Thursday, June 23, 2005

Individualism = Selfishness

Ok, so that was not all of what I wrote, yet EU Rota decided to leave off the last part, which was "= Hobbes' state of nature."

Individualism = Selfishness = Hobbes' state of nature

Now, this may not seem like a big deal, because technically, since I have equated all of these items, the two he wrote are equal and his statement is true. However, since this is not mathematics and I was using the equation as a literary device, it was entirely unfair that he left out the last item, which was the exclamation point of the equation. The point is that government is created to combat the state of war in which man lives in his natural state. Hobbes says:
So that in the nature of man, we find three principall causes of quarrel. First, Competition; Secondly, Diffidence; Thirdly, Glory...Out Of Civil States, There Is Alwayes Warre Of Every One Against Every One. Hereby it is manifest, that during the time men live without a common Power to keep them all in awe, they are in that condition which is called Warre; and such a warre, as is of every man, against every man.
As those who hate government (excluding anarchists, who hate everything) want to get rid of it in their lives, we are left to wonder if they have truly thought it out. Without government to alleviate the inequalities resulting from "Social Darwinism", the fierce competition that ensues leads to a lust for more- more property, more space, and more power. Man's lust for power is the most frightening of all human attributes, as demonstrated in the rise of such dictators as Saddamn and Stalin. (That and also dictators have had a strange tendency to have been nerds in high school.)

People who promote the "war on individualism" farce should realize that it is not hatred for individualism, per se, but a promotion of law and order so that we may not fall into the Hobbesian state of nature. "Individualists", if I may so call them, are like the brats in the classroom who won't share the toys at recess.
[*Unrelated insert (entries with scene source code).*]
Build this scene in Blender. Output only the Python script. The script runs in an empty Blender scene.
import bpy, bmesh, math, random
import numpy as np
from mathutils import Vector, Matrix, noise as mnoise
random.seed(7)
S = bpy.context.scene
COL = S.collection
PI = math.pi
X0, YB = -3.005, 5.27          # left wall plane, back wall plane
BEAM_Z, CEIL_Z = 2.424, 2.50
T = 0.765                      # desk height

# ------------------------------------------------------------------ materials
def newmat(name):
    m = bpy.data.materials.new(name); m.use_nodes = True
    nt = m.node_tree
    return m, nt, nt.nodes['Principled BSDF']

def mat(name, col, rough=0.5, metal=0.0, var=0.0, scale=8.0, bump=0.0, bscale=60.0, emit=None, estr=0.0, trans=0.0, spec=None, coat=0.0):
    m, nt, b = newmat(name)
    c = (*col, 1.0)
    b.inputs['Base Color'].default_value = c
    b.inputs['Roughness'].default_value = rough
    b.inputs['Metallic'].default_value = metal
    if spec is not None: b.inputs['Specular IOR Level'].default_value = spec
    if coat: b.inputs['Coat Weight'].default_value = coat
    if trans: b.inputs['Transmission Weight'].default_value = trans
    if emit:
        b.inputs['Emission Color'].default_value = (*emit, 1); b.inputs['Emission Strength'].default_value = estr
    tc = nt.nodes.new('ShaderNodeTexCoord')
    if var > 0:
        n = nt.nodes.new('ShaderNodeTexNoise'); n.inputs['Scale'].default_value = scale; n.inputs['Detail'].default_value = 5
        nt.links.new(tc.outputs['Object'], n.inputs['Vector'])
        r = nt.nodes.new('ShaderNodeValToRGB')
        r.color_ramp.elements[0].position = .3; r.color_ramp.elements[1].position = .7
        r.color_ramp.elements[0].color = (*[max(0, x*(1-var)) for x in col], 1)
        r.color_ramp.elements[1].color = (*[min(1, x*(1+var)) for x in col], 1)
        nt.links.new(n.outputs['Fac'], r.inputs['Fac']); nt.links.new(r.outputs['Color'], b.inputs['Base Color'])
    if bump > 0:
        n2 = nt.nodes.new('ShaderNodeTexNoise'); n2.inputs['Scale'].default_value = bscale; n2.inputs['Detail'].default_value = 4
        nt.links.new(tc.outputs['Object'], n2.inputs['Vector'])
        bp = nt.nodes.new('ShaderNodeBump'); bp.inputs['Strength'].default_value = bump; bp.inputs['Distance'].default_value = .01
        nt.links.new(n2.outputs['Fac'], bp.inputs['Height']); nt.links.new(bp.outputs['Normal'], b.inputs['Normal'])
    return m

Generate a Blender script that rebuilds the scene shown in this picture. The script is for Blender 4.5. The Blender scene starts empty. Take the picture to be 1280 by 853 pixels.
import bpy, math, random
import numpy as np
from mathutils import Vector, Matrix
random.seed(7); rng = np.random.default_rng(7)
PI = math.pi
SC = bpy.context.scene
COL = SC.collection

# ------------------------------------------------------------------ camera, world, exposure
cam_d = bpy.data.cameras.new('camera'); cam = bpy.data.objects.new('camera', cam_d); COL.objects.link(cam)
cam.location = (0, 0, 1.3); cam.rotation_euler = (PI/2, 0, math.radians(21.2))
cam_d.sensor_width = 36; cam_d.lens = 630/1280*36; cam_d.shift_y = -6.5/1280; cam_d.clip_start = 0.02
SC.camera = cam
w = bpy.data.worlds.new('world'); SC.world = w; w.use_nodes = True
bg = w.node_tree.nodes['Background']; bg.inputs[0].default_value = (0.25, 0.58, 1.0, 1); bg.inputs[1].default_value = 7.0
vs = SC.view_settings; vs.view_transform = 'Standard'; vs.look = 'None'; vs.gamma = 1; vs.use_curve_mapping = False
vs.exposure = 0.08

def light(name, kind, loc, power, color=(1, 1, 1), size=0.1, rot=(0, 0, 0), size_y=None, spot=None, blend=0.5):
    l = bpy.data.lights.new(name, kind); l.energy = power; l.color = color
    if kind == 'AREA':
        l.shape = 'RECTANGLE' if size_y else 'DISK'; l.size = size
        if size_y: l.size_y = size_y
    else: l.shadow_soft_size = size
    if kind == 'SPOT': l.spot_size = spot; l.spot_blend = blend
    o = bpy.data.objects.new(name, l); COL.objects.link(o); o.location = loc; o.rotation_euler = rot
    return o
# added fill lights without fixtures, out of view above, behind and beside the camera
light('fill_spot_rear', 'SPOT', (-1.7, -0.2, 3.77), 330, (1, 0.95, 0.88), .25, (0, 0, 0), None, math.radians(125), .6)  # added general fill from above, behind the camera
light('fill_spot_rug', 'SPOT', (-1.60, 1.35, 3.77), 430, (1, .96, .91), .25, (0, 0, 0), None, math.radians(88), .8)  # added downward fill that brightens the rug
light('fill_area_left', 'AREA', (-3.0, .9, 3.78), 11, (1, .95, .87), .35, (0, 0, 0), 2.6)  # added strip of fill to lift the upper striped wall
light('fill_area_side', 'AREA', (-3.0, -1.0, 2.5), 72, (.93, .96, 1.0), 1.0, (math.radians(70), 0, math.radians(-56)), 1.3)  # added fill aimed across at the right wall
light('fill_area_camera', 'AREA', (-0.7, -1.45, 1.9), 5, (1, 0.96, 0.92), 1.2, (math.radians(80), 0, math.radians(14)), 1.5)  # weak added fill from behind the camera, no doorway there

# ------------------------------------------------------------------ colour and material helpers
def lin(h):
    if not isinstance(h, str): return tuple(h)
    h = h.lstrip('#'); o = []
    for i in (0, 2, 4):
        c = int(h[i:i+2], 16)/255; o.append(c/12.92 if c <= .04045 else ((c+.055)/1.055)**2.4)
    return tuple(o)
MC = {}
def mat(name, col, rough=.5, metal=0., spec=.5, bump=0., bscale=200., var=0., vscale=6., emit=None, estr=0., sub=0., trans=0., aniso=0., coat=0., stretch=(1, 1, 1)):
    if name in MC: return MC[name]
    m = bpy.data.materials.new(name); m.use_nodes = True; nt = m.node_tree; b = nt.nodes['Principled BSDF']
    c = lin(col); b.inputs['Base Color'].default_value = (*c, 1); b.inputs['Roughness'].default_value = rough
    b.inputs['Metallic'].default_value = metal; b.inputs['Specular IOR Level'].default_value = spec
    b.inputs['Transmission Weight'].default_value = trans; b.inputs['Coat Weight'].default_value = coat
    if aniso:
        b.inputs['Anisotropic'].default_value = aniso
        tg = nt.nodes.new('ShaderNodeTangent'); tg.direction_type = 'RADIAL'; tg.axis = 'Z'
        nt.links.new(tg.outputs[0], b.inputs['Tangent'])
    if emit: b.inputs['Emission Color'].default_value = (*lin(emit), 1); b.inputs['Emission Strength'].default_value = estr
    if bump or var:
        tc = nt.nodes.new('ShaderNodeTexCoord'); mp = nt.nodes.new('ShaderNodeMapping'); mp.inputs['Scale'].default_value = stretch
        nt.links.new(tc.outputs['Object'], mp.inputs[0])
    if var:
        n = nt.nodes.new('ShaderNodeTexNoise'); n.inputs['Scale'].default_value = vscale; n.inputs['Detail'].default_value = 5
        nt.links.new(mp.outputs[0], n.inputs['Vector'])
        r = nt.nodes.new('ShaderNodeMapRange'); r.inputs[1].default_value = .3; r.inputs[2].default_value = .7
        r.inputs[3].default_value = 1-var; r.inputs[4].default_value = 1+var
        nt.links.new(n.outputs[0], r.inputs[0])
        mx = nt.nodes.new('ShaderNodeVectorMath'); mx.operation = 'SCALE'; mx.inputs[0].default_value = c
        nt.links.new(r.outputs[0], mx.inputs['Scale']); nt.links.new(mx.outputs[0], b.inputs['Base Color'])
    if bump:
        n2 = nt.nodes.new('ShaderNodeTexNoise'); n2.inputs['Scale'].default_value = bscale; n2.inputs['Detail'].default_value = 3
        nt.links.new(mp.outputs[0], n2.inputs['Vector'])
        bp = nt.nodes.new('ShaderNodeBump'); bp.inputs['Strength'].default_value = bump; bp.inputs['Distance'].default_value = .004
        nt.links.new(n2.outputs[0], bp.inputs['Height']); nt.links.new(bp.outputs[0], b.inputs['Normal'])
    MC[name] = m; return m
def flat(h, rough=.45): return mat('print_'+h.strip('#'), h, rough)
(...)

There aren't enough balls in the world for everyone to have one. We are forced to live together; we might as well make it as easy as possible for all of us.

However, once government starts encroaching upon essential and basic rights, like the right for a place to live, that is when it has gone too far. EU Rota is right to criticize the Supreme Court's decision to expand
the right of local governments to seize private property under eminent domain, ruling that people's homes and businesses -- even those not considered blighted -- can be taken against their will for private development if the seizure serves a broadly defined "public use."
Now, this is a strange predicament the right faces. On the one hand, there are the corporations pushing for the rights to take this land, waterfront property, and use it for "economic development." The corporations just want to make a profit; we know this. The development of the land will bring economic development to the community; we know this, too. On the other hand, there is the libertarian faction of the right that is able to look through the greed of the corporations to see how wrong this is.

I could say, "Why don't the people just take their compensation and move? Isn't that what the right tells people to do who don't have health insurance at their jobs? Get a new job?" but I won't, because I just can't get over the fact that people are losing what is theirs. Honestly, I can see tearing down abandoned warehouses or rat-infested dumps, but people's homes? Really, though, why are people entitled to property but not to health insurance? Isn't their health more important than owning something? I mean, you can't own something when you're dead. But I digress...

The Supreme Court has made a serious mistake in this decision. I think it is something both the right and the left can agree on.